Valley gets slightly bigger payouts from casino taxes this month
YOUNGSTOWN
Casino tax revenues for Ohio’s 88 counties and eight major cities, including Youngstown, have risen slightly for the second- consecutive quarter.
In this month’s distribution, Youngstown and Mahoning County will each get $356,532, compared with $351,454 in July and $341,549 in April.
Trumbull County will get $629,439, compared with $620,474 in July and $602,987 in April.
For Columbiana County, the figures are $322,866 in October, $318,268 in July and $309,298 in April, according to the Ohio Department of Taxation.
The increases the past two quarters followed three-consecutive quarters of decline.
This month’s distribution totaled $27 million to be shared among Ohio’s 88 counties and $8.2 million for the eight major cities combined.
Funding comes from a 33- percent gross revenues tax on the four casinos in Cleveland, Columbus, Cincinnati and Toledo, which offer slot machines and table games.
Those cities also receive host-city tax distributions.
Casino revenues are entirely separate from tax monies from the state’s seven racinos, which combine slot machines with horse racing but have no table games.
The last of the seven racinos, Hollywood Slots at Mahoning Valley Race Course, opened its casino Sept. 17 and will begin horse racing Nov. 24.
Recent growth in casino revenues reflects increased gambling during the summer vacation period, noted Alan Silver, assistant professor of restaurant, hotel and tourism at Ohio University.
However, he observed: “We’ve got more and more competition with those seven racinos, and it’s going to get more and more difficult to grow the market.”
Mahoning County Commissioner Carol Rimedio-Righetti agreed that the big city casinos benefited by being summer driving destinations for vacationers.
However, she said the Austintown racino, which is conveniently located for Mahoning Valley residents, might cut into Cleveland casino activity during the winter, when weather and road conditions often aren’t ideal for long-distance driving.
Silver said he expects the racinos will lobby for, and eventually get, table games.
“Once they get table games, that’s going to dig in deeply into the overall casino revenue across the state,” he predicted.

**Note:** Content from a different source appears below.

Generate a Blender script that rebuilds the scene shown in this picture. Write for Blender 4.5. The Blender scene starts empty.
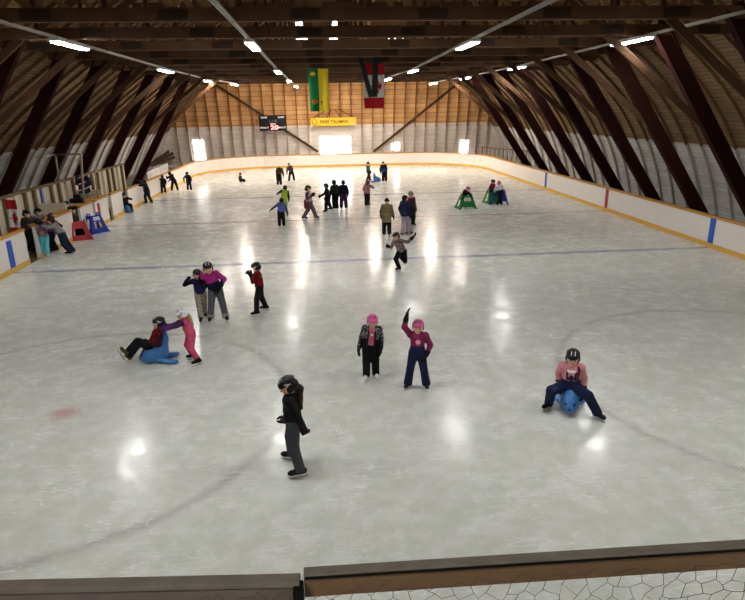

“I’m sure they’ll lobby for the table games,” Righetti said. With table games, “You’d have an all-around racino-casino,” she said.
The Austintown racino already is a destination because it not only offers slot machines but also a “top shelf” restaurant and a food court with a bakery, and it will have horse racing, both here and simulcast from other tracks, Righetti said.
The Austintown facility is also centrally located along Interstate 80 and near many local golf courses and Lake Milton, she added.
Unlike tax revenue from the four casinos, racino tax revenue isn’t designated for cities and counties.
The Ohio Lottery Commission, which regulates racinos, gets one third of its gross receipts and directs that money to public education in Ohio.